**Data lines**
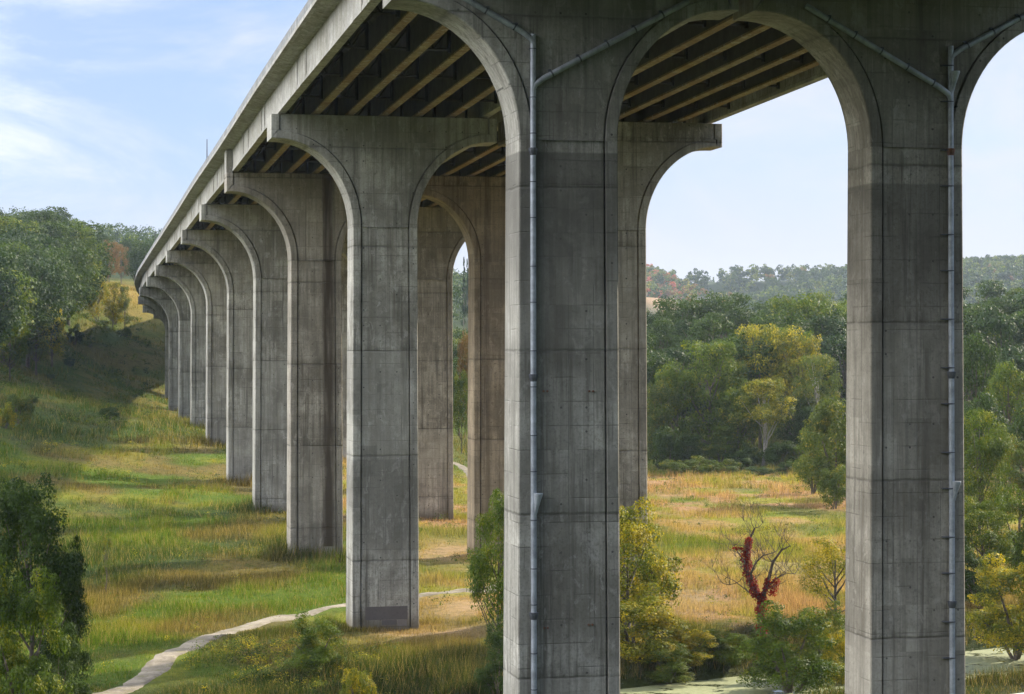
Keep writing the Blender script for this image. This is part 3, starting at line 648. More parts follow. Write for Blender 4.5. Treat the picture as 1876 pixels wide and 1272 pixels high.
# decks
def deck(side):
    off = GAP * side
    fr = []
    n = len(AXS)
    for i, p in enumerate(AXS):
        a, b = AXS[max(i - 1, 0)], AXS[min(i + 1, n - 1)]; t = Vector((b.x - a.x, b.y - a.y)).normalized(); r = (t.y, -t.x)
        fr.append(((p.x + r[0] * off, p.y + r[1] * off, p.z), r, (t.x, t.y)))
    f2 = [(a, b) for a, b, c in fr]
    root = empty('viaduct_deck', fr[14 * 3][0], 0.0)
    root.location = (0, 0, 0)
    G0 = 0.13
    for k in range(7):
        s = -8.1 + 2.7 * k; mb = MB()
        if k in (0, 6):
            mb.sweep(f2, [(s - 0.3, G0), (s + 0.3, G0), (s + 0.3, G0 + 0.3), (s + 0.22, G0 + 0.4), (s + 0.22, G0 + 2.25), (s - 0.26, G0 + 2.25), (s - 0.26, G0 + 0.32), (s - 0.3, G0 + 0.28)])
        else:
            mb.sweep(f2, [(s - 0.1, G0 + 0.16), (s + 0.1, G0 + 0.16), (s + 0.1, G0 + 0.4), (s + 0.1, G0 + 1.95), (s + 0.28, G0 + 2.1), (s + 0.28, G0 + 2.25), (s - 0.28, G0 + 2.25), (s - 0.28, G0 + 2.1), (s - 0.1, G0 + 1.95), (s - 0.1, G0 + 0.4)])
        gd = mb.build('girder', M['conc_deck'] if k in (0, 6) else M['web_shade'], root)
        if k not in (0, 6):
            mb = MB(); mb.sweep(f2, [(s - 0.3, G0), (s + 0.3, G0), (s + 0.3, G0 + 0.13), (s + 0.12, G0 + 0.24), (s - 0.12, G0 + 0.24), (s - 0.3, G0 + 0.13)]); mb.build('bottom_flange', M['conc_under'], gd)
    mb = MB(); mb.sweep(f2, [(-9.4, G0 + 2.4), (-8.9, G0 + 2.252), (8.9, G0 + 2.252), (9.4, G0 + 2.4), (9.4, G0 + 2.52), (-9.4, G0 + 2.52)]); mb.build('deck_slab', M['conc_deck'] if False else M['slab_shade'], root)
    for sg in (-1, 1):
        mb = MB(); S = lambda l: [(sg * a, G0 + z) for a, z in (l if sg > 0 else l[::-1])]
        for j in range(0, n - 1, 4):
            seg = f2[j:j + 5]
            o0, r0 = seg[0]; t0 = fr[j][2]; seg = [((o0[0] + t0[0] * 0.03, o0[1] + t0[1] * 0.03, o0[2]), r0)] + seg[1:]
            mb.sweep(seg, S([(9.60, 2.66), (9.56, 3.42), (9.30, 3.42), (9.2, 2.522), (9.40, 2.522), (9.40, 2.66)]))
        mb.build('barrier', M['barrier'], root)
        mb = MB(); mb.sweep(f2, S([(9.72, 2.36), (9.72, 2.62), (9.62, 2.655), (9.402, 2.655), (9.402, 2.36)])); mb.build('deck_edge', M['conc_deck'], root)
    # soffit of the overhang is concrete like the fascia
    mb = MB(); mb.sweep(f2, [(-9.40, G0 + 2.37), (-8.38, G0 + 2.20), (-8.38, G0 + 2.248), (-8.9, G0 + 2.249), (-9.40, G0 + 2.39)]); mb.build('overhang_soffit', M['conc_deck'], root)
    # cross frames
    for i in range(2, len(AX) - 2):
        if i < 3: continue
        A, B = AX[i], AX[i + 1]; L = math.hypot(B[0] - A[0], B[1] - A[1]); m = 4 if L > 52 else 3
        for q in range(m + 1):
            u = (q + 0.5) / (m + 1); idx = i * 14 + u * 14; a = int(idx); f = idx - a
            o = Vector(fr[a][0]).lerp(Vector(fr[min(a + 1, n - 1)][0]), f); r = Vector(fr[a][1]); t = Vector(fr[a][2]); mb = MB()
            for k in range(6):
                s0, s1 = -8.1 + 2.7 * k + 0.3, -8.1 + 2.7 * (k + 1) - 0.3
                P = lambda s, z: (o.x + r.x * s, o.y + r.y * s, o.z + G0 + z)
                mb.tube([P(s0, 0.55), P(s1, 0.55)], 0.075, 4); mb.tube([P(s0, 1.95), P(s1, 1.95)], 0.075, 4)
                mb.tube([P(s0 + 0.1, 1.9), P((s0 + s1) / 2, 0.6)], 0.055, 4); mb.tube([P(s1 - 0.1, 1.9), P((s0 + s1) / 2, 0.6)], 0.055, 4)
                for ss in (s0 + 0.05, s1 - 0.05): mb.tube([P(ss, 0.35), P(ss, 2.15)], 0.13, 4)
            mb.build('cross_frame', M['steel'], root)
    if side == 0:
        # proud end blocks of the drop-in spans on the outer girder
        for i in range(3, len(AX) - 3):
            t = tangent(i); r = Vector((t.y, -t.x)); A = Vector(AX[i])
            for dist, ln in ((-17.0, 1.8), (-12.6, 0.5), (12.6, 0.5), (17.0, 1.8)):
                if i > 12 : continue
                j = min(range(len(AXS)), key=lambda q: abs((AXS[q] - A).xy.dot(t) - dist) + (0 if abs((AXS[q] - A).length) < 60 else 1e3))
                c = A + Vector((t.x, t.y, 0)) * dist; c.z = AXS[j].z
                # keep it on the curved line
                c2 = c + Vector((r.x, r.y, 0)) * ((AXS[j] - c).xy.dot(r)); mb = MB()
                vs = []
                for z in (0.0, 2.18):
                    for (a, b) in ((-8.42, -ln), (-8.33, -ln), (-8.33, ln), (-8.42, ln)):
                        vs.append((c2.x + r.x * a + t.x * b, c2.y + r.y * a + t.y * b, c2.z + G0 + z + 0.004))
                mb.add(vs, [(0, 3, 2, 1), (4, 5, 6, 7), (0, 1, 5, 4), (1, 2, 6, 5), (2, 3, 7, 6), (3, 0, 4, 7)])
                mb.build('end_block', M['conc_deck'], root)
    tag(root, ['curving concrete viaduct deck on the left row of piers, outer girder lit by the sky', 'concrete viaduct deck carried by the right row of piers, its underside against the sky'][side], 'bridge deck', 'twin decks of the viaduct')
    return fr
FR0 = deck(0); deck(1)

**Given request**
Quote the material exactly. Pictures stay out.

**Exercise answer**
Keep writing the Blender script for this image. This is part 3, starting at line 648. More parts follow. Write for Blender 4.5. Treat the picture as 1876 pixels wide and 1272 pixels high.
# decks
def deck(side):
    off = GAP * side
    fr = []
    n = len(AXS)
    for i, p in enumerate(AXS):
        a, b = AXS[max(i - 1, 0)], AXS[min(i + 1, n - 1)]; t = Vector((b.x - a.x, b.y - a.y)).normalized(); r = (t.y, -t.x)
        fr.append(((p.x + r[0] * off, p.y + r[1] * off, p.z), r, (t.x, t.y)))
    f2 = [(a, b) for a, b, c in fr]
    root = empty('viaduct_deck', fr[14 * 3][0], 0.0)
    root.location = (0, 0, 0)
    G0 = 0.13
    for k in range(7):
        s = -8.1 + 2.7 * k; mb = MB()
        if k in (0, 6):
            mb.sweep(f2, [(s - 0.3, G0), (s + 0.3, G0), (s + 0.3, G0 + 0.3), (s + 0.22, G0 + 0.4), (s + 0.22, G0 + 2.25), (s - 0.26, G0 + 2.25), (s - 0.26, G0 + 0.32), (s - 0.3, G0 + 0.28)])
        else:
            mb.sweep(f2, [(s - 0.1, G0 + 0.16), (s + 0.1, G0 + 0.16), (s + 0.1, G0 + 0.4), (s + 0.1, G0 + 1.95), (s + 0.28, G0 + 2.1), (s + 0.28, G0 + 2.25), (s - 0.28, G0 + 2.25), (s - 0.28, G0 + 2.1), (s - 0.1, G0 + 1.95), (s - 0.1, G0 + 0.4)])
        gd = mb.build('girder', M['conc_deck'] if k in (0, 6) else M['web_shade'], root)
        if k not in (0, 6):
            mb = MB(); mb.sweep(f2, [(s - 0.3, G0), (s + 0.3, G0), (s + 0.3, G0 + 0.13), (s + 0.12, G0 + 0.24), (s - 0.12, G0 + 0.24), (s - 0.3, G0 + 0.13)]); mb.build('bottom_flange', M['conc_under'], gd)
    mb = MB(); mb.sweep(f2, [(-9.4, G0 + 2.4), (-8.9, G0 + 2.252), (8.9, G0 + 2.252), (9.4, G0 + 2.4), (9.4, G0 + 2.52), (-9.4, G0 + 2.52)]); mb.build('deck_slab', M['conc_deck'] if False else M['slab_shade'], root)
    for sg in (-1, 1):
        mb = MB(); S = lambda l: [(sg * a, G0 + z) for a, z in (l if sg > 0 else l[::-1])]
        for j in range(0, n - 1, 4):
            seg = f2[j:j + 5]
            o0, r0 = seg[0]; t0 = fr[j][2]; seg = [((o0[0] + t0[0] * 0.03, o0[1] + t0[1] * 0.03, o0[2]), r0)] + seg[1:]
            mb.sweep(seg, S([(9.60, 2.66), (9.56, 3.42), (9.30, 3.42), (9.2, 2.522), (9.40, 2.522), (9.40, 2.66)]))
        mb.build('barrier', M['barrier'], root)
        mb = MB(); mb.sweep(f2, S([(9.72, 2.36), (9.72, 2.62), (9.62, 2.655), (9.402, 2.655), (9.402, 2.36)])); mb.build('deck_edge', M['conc_deck'], root)
    # soffit of the overhang is concrete like the fascia
    mb = MB(); mb.sweep(f2, [(-9.40, G0 + 2.37), (-8.38, G0 + 2.20), (-8.38, G0 + 2.248), (-8.9, G0 + 2.249), (-9.40, G0 + 2.39)]); mb.build('overhang_soffit', M['conc_deck'], root)
    # cross frames
    for i in range(2, len(AX) - 2):
        if i < 3: continue
        A, B = AX[i], AX[i + 1]; L = math.hypot(B[0] - A[0], B[1] - A[1]); m = 4 if L > 52 else 3
        for q in range(m + 1):
            u = (q + 0.5) / (m + 1); idx = i * 14 + u * 14; a = int(idx); f = idx - a
            o = Vector(fr[a][0]).lerp(Vector(fr[min(a + 1, n - 1)][0]), f); r = Vector(fr[a][1]); t = Vector(fr[a][2]); mb = MB()
            for k in range(6):
                s0, s1 = -8.1 + 2.7 * k + 0.3, -8.1 + 2.7 * (k + 1) - 0.3
                P = lambda s, z: (o.x + r.x * s, o.y + r.y * s, o.z + G0 + z)
                mb.tube([P(s0, 0.55), P(s1, 0.55)], 0.075, 4); mb.tube([P(s0, 1.95), P(s1, 1.95)], 0.075, 4)
                mb.tube([P(s0 + 0.1, 1.9), P((s0 + s1) / 2, 0.6)], 0.055, 4); mb.tube([P(s1 - 0.1, 1.9), P((s0 + s1) / 2, 0.6)], 0.055, 4)
                for ss in (s0 + 0.05, s1 - 0.05): mb.tube([P(ss, 0.35), P(ss, 2.15)], 0.13, 4)
            mb.build('cross_frame', M['steel'], root)
    if side == 0:
        # proud end blocks of the drop-in spans on the outer girder
        for i in range(3, len(AX) - 3):
            t = tangent(i); r = Vector((t.y, -t.x)); A = Vector(AX[i])
            for dist, ln in ((-17.0, 1.8), (-12.6, 0.5), (12.6, 0.5), (17.0, 1.8)):
                if i > 12 : continue
                j = min(range(len(AXS)), key=lambda q: abs((AXS[q] - A).xy.dot(t) - dist) + (0 if abs((AXS[q] - A).length) < 60 else 1e3))
                c = A + Vector((t.x, t.y, 0)) * dist; c.z = AXS[j].z
                # keep it on the curved line
                c2 = c + Vector((r.x, r.y, 0)) * ((AXS[j] - c).xy.dot(r)); mb = MB()
                vs = []
                for z in (0.0, 2.18):
                    for (a, b) in ((-8.42, -ln), (-8.33, -ln), (-8.33, ln), (-8.42, ln)):
                        vs.append((c2.x + r.x * a + t.x * b, c2.y + r.y * a + t.y * b, c2.z + G0 + z + 0.004))
                mb.add(vs, [(0, 3, 2, 1), (4, 5, 6, 7), (0, 1, 5, 4), (1, 2, 6, 5), (2, 3, 7, 6), (3, 0, 4, 7)])
                mb.build('end_block', M['conc_deck'], root)
    tag(root, ['curving concrete viaduct deck on the left row of piers, outer girder lit by the sky', 'concrete viaduct deck carried by the right row of piers, its underside against the sky'][side], 'bridge deck', 'twin decks of the viaduct')
    return fr
FR0 = deck(0); deck(1)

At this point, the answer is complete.